Crash5Evidence suggests, however, many car manufacturers are not doing their part to ensure the roads are kept safe. Car companies are sometimes intentionally releasing cars with known problems. One example of this is GM vehicles released with faulty ignition switches, even though evidence suggests the company knew for a long time there was a problem with the ignitions shutting off.

In an effort to prevent car accidents caused by vehicle defects, the United States Senate has passed legislation aimed at tripling the maximum fine automakers would pay for violations of motor safety regulations. Fines imposed by the government are separate from any financial costs associated with civil lawsuits crash victims file against car companies when accidents cause harm.

Higher Fines Could Make Auto Makers More Likely to Act Quickly to Prevent Crashes

Claims Journal reported that the proposed legislation aimed at making automakers face greater financial responsibilities for vehicle defects. The legislation was included as part of a six-year surface transportation policy bill. After tripling the current fine, the new maximum amount an automaker could be assessed for a defective vehicle would be $105 million.   The chairman of the Senate Commerce, Science, and Transportation Committee commented the goal of the higher fines would "advance auto safety."

The bill included bipartisan compromises, and also incorporated changes Democrats had suggested to increase funds for National Highway Traffic Safety Administration investigations into vehicle defects.

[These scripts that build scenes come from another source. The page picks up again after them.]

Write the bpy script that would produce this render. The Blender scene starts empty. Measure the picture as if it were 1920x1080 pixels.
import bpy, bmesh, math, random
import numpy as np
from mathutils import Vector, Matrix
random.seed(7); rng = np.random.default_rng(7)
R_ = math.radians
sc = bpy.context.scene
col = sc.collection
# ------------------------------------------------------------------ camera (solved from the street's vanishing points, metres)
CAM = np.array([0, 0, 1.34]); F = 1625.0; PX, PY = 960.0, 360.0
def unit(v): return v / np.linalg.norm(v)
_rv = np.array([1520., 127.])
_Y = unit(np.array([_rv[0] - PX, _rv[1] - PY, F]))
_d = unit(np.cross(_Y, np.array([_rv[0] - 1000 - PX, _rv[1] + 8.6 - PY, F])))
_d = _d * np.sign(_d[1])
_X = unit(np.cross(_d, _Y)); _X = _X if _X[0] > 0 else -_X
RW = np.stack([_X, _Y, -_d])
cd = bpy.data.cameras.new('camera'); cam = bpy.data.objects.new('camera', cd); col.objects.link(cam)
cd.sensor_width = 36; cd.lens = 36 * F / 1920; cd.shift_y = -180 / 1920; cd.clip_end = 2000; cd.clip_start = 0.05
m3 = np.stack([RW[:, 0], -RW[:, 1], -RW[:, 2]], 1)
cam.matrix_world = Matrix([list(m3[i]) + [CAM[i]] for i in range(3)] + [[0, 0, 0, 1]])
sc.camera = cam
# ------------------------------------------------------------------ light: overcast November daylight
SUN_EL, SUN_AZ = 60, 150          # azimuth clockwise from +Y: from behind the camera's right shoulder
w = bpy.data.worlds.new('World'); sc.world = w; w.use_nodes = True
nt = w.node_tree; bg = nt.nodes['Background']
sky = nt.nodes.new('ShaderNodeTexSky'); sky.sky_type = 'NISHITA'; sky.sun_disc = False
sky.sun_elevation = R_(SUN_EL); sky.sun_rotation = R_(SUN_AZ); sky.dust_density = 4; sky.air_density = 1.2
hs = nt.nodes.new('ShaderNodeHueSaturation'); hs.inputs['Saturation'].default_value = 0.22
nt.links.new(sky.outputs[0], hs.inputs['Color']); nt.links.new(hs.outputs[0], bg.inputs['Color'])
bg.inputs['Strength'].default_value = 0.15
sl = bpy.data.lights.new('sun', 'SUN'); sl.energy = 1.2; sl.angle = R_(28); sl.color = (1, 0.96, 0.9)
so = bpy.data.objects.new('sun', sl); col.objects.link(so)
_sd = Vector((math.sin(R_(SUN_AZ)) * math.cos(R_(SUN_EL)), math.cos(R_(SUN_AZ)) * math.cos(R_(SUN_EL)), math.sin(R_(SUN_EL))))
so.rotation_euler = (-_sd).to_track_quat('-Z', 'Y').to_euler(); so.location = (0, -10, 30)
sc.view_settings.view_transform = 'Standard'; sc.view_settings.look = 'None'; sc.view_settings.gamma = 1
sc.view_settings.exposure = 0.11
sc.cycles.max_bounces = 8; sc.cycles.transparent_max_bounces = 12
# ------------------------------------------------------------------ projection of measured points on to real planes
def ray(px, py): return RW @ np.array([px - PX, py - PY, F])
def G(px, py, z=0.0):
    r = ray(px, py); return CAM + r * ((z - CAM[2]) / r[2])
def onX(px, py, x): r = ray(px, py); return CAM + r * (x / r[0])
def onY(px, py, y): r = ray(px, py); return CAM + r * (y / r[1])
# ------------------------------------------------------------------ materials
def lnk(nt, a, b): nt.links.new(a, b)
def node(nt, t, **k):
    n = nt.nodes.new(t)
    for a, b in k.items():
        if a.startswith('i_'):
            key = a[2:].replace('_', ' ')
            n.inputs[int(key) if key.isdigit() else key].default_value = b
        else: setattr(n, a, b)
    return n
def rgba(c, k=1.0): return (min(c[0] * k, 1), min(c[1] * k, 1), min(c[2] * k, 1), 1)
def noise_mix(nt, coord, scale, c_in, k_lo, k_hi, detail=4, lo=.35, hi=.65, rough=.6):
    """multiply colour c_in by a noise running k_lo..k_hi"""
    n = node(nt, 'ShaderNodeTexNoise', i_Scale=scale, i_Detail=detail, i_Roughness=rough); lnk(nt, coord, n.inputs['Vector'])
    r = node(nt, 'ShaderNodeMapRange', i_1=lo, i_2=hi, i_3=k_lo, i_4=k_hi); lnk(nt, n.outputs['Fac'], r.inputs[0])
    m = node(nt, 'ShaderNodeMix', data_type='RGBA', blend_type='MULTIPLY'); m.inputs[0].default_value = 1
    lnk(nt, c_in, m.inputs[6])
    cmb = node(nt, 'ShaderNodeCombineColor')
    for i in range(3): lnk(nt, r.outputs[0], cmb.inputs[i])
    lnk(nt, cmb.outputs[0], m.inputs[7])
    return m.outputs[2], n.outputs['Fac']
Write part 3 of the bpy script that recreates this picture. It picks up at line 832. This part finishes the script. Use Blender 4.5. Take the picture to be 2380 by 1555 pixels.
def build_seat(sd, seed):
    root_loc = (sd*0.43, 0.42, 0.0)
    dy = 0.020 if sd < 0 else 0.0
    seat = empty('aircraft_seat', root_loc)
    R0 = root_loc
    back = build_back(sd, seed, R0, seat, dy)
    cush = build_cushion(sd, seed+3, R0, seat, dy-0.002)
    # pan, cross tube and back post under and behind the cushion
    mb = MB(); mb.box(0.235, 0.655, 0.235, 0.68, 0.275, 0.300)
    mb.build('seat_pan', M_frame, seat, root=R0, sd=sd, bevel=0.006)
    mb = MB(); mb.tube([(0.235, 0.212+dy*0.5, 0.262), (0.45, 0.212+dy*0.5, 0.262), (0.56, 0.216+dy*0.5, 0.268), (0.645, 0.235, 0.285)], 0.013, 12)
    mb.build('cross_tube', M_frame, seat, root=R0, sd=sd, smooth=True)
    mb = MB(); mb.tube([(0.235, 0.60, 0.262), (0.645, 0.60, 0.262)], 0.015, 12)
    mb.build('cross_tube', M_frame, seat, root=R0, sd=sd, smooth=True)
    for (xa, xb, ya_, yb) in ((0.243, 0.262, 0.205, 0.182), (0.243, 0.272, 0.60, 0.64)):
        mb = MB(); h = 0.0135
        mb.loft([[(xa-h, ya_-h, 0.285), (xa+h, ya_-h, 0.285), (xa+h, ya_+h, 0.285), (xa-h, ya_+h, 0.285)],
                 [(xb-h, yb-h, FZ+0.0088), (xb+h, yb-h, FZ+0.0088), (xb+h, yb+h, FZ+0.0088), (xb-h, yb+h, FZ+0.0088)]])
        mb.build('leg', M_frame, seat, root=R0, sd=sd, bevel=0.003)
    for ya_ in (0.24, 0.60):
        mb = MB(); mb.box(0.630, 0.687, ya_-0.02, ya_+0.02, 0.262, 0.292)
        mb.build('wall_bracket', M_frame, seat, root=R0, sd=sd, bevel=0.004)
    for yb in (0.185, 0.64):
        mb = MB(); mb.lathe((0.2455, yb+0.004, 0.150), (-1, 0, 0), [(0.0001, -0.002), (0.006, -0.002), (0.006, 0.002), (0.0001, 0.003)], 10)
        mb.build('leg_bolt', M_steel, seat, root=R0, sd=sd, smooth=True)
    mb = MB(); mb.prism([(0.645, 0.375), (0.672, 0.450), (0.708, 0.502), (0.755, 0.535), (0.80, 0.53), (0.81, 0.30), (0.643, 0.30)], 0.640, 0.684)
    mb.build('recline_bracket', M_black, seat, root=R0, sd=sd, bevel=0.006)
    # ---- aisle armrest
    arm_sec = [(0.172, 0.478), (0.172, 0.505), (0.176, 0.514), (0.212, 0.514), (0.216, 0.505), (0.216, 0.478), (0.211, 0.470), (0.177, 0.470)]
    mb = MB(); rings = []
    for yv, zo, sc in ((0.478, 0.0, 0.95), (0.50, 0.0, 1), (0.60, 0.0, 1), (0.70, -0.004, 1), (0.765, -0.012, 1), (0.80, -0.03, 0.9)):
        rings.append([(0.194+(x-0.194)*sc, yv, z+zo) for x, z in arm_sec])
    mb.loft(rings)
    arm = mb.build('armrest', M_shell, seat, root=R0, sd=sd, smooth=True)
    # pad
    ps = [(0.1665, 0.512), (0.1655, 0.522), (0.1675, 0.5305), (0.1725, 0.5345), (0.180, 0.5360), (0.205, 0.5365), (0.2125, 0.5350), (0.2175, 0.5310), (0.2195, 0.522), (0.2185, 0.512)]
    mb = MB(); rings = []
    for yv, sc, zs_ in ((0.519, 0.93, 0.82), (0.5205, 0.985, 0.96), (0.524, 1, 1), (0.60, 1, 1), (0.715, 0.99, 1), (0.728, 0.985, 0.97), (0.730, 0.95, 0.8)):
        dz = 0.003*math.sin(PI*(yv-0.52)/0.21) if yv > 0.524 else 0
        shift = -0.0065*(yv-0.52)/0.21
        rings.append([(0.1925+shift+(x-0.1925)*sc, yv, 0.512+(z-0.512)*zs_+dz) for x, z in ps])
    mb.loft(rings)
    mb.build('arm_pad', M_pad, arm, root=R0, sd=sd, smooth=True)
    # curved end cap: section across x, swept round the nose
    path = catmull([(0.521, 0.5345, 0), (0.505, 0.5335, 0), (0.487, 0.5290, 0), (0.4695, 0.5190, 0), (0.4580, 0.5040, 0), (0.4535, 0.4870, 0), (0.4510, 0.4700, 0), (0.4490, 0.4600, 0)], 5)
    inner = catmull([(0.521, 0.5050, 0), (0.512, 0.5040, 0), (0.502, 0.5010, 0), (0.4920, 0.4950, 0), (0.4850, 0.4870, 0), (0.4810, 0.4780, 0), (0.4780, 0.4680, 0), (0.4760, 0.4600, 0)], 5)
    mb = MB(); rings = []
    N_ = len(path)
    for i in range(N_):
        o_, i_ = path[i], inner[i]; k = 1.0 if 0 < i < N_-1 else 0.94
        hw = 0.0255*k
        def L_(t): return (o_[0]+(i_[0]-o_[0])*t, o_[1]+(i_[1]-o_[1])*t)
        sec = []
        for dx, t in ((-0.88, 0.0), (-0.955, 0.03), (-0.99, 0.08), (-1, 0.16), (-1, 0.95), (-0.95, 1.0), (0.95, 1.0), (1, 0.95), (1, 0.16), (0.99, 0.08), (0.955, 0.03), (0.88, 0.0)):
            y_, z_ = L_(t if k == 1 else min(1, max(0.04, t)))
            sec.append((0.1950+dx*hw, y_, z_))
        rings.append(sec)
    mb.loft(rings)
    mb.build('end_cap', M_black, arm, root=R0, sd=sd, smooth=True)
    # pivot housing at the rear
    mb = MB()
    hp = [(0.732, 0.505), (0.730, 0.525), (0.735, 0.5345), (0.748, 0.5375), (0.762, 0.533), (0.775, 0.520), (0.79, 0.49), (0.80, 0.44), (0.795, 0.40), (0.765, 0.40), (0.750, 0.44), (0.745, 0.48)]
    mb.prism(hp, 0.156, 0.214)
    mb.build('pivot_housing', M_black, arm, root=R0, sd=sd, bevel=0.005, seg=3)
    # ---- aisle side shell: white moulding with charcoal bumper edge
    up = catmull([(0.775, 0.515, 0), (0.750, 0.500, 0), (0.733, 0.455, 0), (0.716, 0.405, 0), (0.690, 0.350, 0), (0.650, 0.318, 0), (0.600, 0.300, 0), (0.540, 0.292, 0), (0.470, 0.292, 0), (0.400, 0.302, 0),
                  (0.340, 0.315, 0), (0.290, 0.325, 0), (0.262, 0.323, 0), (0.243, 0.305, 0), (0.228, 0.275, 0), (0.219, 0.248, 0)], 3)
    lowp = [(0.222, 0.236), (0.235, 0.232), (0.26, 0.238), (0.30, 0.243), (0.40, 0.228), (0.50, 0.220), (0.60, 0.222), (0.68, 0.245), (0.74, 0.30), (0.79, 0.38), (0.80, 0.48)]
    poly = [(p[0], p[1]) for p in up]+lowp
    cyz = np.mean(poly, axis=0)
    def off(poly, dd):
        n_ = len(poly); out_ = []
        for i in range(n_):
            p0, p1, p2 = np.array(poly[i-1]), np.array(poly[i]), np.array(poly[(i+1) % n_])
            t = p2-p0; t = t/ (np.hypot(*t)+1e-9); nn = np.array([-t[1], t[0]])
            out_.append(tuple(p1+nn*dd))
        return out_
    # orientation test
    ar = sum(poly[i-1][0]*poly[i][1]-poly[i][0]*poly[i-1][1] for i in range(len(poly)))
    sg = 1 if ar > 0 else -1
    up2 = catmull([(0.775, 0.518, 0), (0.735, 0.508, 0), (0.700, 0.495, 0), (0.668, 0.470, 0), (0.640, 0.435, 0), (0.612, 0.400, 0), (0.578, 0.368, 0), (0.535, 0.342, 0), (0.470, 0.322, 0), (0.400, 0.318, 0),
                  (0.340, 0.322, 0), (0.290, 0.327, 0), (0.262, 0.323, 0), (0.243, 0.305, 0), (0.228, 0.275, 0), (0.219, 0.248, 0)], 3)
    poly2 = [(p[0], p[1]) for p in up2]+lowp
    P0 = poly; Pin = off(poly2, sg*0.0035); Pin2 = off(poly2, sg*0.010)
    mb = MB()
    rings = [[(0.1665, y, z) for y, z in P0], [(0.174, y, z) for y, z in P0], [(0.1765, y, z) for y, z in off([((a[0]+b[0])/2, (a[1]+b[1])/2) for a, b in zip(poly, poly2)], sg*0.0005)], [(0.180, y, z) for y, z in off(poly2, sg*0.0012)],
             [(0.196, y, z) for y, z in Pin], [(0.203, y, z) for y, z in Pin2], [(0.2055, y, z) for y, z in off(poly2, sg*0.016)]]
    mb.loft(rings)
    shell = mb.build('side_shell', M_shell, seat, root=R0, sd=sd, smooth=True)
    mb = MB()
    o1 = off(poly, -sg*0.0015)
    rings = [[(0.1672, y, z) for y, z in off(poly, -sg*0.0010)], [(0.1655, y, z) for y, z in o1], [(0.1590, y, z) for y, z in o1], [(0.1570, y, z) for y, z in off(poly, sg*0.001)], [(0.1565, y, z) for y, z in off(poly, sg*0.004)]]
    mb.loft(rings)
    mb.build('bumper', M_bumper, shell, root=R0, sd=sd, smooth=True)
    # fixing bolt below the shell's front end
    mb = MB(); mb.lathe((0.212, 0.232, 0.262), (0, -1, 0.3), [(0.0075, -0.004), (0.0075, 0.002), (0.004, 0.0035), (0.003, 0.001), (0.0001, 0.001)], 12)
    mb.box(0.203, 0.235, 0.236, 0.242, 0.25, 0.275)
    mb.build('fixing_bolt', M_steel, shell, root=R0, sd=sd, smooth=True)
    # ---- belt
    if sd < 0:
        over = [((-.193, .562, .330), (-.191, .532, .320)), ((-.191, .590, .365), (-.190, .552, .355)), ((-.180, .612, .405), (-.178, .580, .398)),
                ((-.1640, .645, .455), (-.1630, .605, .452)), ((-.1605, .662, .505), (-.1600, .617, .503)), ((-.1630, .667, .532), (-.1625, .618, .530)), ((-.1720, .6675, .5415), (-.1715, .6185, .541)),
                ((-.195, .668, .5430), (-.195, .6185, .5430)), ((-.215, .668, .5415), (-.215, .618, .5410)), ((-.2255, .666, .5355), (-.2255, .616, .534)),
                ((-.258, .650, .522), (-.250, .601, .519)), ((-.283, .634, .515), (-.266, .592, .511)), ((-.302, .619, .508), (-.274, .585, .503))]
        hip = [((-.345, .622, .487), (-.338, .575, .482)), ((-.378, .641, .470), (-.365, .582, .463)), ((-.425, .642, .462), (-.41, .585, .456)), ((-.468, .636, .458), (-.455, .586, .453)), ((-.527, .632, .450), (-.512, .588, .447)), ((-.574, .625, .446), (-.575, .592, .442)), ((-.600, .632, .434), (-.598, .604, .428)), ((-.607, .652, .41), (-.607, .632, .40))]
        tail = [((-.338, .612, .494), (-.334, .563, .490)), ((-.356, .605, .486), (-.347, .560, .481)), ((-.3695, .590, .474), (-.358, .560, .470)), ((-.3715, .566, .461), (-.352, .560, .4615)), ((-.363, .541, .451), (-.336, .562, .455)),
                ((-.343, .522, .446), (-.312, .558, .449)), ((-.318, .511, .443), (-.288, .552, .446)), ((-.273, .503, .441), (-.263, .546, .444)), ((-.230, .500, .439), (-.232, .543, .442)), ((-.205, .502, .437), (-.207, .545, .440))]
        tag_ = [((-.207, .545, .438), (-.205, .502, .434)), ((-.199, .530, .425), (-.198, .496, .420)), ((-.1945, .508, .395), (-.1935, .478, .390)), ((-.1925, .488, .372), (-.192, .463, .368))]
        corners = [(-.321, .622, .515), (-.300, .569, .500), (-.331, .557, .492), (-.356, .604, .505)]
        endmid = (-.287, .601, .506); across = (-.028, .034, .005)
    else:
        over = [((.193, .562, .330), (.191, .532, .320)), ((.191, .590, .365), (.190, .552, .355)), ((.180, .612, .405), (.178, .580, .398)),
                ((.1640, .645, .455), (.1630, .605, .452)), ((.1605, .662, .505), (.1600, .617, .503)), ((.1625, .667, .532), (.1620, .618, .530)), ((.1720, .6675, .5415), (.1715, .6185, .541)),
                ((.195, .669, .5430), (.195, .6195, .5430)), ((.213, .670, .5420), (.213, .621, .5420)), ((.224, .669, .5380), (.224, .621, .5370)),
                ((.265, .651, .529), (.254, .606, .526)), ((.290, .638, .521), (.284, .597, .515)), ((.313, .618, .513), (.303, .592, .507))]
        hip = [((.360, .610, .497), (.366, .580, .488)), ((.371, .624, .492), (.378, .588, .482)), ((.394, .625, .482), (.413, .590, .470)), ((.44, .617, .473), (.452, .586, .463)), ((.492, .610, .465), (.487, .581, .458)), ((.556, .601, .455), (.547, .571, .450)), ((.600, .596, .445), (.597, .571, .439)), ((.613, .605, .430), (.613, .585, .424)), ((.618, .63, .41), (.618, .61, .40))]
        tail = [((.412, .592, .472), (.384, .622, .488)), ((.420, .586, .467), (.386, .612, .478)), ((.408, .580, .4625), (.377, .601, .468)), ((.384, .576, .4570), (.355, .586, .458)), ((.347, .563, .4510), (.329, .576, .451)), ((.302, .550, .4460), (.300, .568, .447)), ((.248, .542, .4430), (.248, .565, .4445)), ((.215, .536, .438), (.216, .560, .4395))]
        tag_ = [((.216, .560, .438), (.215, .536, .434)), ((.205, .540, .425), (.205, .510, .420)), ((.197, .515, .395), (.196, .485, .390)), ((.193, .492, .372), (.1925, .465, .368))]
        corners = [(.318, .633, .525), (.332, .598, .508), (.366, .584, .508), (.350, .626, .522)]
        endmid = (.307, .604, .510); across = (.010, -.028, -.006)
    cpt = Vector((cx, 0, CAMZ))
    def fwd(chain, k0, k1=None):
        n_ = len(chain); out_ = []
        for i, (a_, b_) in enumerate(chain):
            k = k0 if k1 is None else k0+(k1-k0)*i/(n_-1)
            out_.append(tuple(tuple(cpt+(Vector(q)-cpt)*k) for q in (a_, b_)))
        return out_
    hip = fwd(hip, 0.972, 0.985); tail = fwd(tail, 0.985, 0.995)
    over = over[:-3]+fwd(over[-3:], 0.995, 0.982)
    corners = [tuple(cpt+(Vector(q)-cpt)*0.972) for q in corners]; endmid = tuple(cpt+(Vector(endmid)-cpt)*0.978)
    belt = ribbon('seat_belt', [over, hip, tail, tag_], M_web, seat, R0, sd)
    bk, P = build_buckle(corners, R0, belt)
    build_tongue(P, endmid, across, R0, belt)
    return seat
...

The bill also prohibited cars from being rented if the vehicles had safety defects which had not been repaired and included a proposal to require dealers to run a recall check when consumers come in to undergo routine service on their cars. Rental car defects have been a major concern for safety advocates for a long time, as people have been killed operating rental cars that had been recalled but not repaired or taken off the road.

Although tripling fines could encourage more prompt action and better safety efforts by auto makers, there are some consumer advocates and lawmakers who do not believe these proposals go far enough in seeking to prevent car accidents caused by dangerous vehicles. The Transportation Department had suggested increasing the maximum fine for automakers to $300 million, and one Senator proposed lifting the cap on fines entirely. The Senate also previously rejected attempts to impose criminal consequences for auto executives who were aware of safety defects and who knowingly hid information.

While the current bill passed the senate, it is not clear if it will pass the House of Representatives or be signed by the President. In the meantime, even the harsher measures contained within it remain something that might happen in the future.